Census Bureau: New Residential Home Sales Increase 25.3 Percent

by Chicago Agent


New residential home sales were up yet again in July, increasing by more than 25 percent from last year; even more promising, though, was inventory levels, which continue to stabilize.

By Peter Ricci

New residential home sales increased 25.3 percent year-over-year in July to a seasonally adjusted annual rate of 372,000, according to the latest joint report from the U.S. Census Bureau and the Department of Housing and Urban development.

From June to July, new residential home sales also increased, rising 3.6 percent from June’s revised rate of 359,000. This is the second piece of positive home sales data in as many days, following yesterday’s optimistic existing-home sales report from the National Association of Realtors.

New Residential Home Sales Price and New Home Inventory

In addition to its data on new residential home sales, the Census Bureau also released information on the median sales price and inventory for the new home market.

  • The median sales price for new homes was $224,200 in July, and the average sales price was $263,200.
  • Though the Census Bureau does not compare new home prices month-to-month, we did a quick computation and found the median sales price was down 3.6 percent from June, and the average sales price was down 4.9 percent.
  • The housing inventory for new homes at the end of July was 142,000, or 4.6 months of supply, a slight reduction from the 4.9 months in June.
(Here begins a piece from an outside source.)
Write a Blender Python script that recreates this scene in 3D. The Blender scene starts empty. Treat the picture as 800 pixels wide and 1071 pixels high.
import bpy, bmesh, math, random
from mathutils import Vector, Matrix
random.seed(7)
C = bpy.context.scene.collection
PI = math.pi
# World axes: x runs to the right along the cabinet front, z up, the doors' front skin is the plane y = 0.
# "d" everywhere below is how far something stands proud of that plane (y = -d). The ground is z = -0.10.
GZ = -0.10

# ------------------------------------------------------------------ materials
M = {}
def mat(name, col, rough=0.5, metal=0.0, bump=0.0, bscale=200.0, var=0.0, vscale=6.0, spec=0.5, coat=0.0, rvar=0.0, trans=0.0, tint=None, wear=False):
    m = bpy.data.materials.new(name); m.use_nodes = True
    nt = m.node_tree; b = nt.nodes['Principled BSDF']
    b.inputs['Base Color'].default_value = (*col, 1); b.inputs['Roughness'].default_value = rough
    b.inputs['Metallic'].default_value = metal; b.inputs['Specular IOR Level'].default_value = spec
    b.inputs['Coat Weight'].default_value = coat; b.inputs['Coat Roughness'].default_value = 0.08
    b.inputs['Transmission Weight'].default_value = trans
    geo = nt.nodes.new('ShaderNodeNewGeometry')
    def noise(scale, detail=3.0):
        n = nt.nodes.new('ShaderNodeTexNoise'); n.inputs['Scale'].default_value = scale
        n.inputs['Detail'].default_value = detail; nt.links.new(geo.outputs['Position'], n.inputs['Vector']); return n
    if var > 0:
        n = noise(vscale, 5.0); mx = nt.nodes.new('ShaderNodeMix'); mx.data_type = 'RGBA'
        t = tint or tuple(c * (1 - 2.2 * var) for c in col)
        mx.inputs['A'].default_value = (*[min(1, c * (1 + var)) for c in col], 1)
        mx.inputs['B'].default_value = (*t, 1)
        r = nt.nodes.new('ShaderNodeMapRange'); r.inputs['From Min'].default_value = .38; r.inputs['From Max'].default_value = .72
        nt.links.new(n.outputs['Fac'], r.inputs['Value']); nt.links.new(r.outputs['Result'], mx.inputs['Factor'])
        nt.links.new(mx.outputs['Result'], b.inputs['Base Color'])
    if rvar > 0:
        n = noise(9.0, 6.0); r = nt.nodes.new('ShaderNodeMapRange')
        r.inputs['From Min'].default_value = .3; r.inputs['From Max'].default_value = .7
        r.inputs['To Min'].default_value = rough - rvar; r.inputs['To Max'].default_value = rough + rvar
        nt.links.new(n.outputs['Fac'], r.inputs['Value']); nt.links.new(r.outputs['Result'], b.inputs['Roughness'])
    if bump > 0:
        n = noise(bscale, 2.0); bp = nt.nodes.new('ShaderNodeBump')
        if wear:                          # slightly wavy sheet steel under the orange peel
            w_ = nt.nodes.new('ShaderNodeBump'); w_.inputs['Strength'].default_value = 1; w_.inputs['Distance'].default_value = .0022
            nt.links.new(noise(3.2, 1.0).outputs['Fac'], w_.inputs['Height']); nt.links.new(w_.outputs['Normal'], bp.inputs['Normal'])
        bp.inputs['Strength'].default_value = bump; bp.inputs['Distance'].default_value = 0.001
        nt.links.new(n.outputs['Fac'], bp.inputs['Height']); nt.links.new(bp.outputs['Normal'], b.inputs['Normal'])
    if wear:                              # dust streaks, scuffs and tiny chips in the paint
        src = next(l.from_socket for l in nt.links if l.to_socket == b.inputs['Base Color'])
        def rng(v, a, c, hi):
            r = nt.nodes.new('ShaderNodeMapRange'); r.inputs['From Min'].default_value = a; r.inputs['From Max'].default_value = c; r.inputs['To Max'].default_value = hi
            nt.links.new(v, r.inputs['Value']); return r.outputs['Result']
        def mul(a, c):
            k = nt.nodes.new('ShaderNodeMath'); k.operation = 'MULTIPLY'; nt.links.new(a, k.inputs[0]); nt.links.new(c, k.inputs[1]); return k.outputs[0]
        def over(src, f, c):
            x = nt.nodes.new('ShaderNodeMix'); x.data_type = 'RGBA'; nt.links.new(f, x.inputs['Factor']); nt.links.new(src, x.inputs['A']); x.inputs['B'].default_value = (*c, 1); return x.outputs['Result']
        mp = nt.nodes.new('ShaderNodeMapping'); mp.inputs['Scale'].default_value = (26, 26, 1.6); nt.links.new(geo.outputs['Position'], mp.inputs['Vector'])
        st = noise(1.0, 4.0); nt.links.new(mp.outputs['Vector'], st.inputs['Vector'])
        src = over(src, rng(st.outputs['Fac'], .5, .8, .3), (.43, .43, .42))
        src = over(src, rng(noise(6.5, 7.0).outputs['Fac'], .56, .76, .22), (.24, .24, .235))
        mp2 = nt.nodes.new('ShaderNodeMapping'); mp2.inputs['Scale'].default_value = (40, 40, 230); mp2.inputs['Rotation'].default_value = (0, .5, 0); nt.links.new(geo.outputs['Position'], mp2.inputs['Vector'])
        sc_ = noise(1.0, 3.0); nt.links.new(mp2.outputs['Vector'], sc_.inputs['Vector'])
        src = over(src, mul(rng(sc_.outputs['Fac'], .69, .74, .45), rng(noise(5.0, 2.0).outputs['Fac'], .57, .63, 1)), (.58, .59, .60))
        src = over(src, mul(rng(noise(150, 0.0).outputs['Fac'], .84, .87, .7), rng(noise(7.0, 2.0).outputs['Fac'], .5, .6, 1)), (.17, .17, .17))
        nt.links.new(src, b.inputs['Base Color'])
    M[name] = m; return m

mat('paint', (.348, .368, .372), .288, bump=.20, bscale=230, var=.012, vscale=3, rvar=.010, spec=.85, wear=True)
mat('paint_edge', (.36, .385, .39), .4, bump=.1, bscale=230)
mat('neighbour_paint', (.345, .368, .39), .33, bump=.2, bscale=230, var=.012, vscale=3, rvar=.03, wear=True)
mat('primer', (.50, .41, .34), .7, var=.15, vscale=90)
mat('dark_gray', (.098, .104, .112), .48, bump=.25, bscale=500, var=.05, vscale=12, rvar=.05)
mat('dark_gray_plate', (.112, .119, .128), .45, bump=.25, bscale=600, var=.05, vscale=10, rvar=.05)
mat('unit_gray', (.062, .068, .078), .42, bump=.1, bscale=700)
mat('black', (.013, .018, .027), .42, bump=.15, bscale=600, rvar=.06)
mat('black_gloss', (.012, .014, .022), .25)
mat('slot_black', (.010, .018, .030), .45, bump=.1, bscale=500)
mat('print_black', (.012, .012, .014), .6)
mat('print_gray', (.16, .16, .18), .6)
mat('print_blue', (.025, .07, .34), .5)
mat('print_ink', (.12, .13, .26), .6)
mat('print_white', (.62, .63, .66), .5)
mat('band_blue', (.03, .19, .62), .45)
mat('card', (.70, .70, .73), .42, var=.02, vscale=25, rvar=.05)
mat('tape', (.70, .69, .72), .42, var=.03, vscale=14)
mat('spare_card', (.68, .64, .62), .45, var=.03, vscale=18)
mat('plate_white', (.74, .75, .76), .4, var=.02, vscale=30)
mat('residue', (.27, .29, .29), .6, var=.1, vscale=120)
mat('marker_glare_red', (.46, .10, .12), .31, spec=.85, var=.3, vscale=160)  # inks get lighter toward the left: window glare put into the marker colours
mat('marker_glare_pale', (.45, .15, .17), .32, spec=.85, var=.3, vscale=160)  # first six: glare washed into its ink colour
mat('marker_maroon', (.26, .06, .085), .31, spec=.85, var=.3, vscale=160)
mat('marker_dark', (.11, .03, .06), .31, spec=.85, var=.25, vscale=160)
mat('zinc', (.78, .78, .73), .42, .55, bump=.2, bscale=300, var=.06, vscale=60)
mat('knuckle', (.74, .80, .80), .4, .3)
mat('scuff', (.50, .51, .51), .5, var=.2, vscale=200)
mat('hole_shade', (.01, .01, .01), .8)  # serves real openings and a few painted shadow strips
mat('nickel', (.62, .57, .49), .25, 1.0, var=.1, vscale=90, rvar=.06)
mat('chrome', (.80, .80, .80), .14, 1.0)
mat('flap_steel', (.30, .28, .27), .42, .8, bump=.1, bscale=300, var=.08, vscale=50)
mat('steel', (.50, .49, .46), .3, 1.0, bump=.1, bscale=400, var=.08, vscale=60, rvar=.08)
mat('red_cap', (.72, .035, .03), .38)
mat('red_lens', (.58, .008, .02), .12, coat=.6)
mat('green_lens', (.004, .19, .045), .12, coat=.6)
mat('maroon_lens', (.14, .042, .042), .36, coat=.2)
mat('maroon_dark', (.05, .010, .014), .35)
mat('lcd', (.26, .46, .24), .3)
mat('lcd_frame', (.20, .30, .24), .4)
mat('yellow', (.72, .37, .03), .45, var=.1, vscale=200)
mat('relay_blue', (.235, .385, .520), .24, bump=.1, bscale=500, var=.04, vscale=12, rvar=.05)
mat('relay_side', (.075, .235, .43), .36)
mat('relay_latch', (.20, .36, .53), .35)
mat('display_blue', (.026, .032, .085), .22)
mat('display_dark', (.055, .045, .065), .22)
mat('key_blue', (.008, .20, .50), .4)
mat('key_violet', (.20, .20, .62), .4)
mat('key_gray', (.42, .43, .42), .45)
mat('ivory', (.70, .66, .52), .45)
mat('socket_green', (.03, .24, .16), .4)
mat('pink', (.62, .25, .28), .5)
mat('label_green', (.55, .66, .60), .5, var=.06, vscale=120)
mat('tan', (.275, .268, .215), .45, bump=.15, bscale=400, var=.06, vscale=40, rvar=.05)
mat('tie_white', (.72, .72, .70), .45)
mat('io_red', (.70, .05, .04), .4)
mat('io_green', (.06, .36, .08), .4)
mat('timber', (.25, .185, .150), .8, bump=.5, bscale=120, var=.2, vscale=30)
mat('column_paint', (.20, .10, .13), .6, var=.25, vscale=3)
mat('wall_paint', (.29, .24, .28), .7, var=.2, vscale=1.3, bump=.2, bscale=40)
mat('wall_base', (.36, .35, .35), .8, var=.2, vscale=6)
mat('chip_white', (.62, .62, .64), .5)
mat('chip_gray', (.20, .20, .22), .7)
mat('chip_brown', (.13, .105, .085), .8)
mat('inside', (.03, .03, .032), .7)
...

Still, as Bill McBride pointed out on Calculated Risk, less than six months supply is a normal supply.

What to Watch For – New Housing Inventory

As with yesterday’s existing-home sales, inventory will be the big thing to watch in the coming months as housing continues its slow, steady recovery.

Still, is worthwhile to point out just how far housing has come since 2008. For instance, new housing inventory – which was severely bloated following the bursting of the housing bubble – was 12.1 months supply in January 2009, so July’s 4.6 months represents a dramatic absorption of excess housing inventory by the market.

“Even though sales are still very low, new home sales have clearly bottomed,” McBride wrote.

And the only place to go from the bottom is up – so in the coming months, watch new residential home sales closely.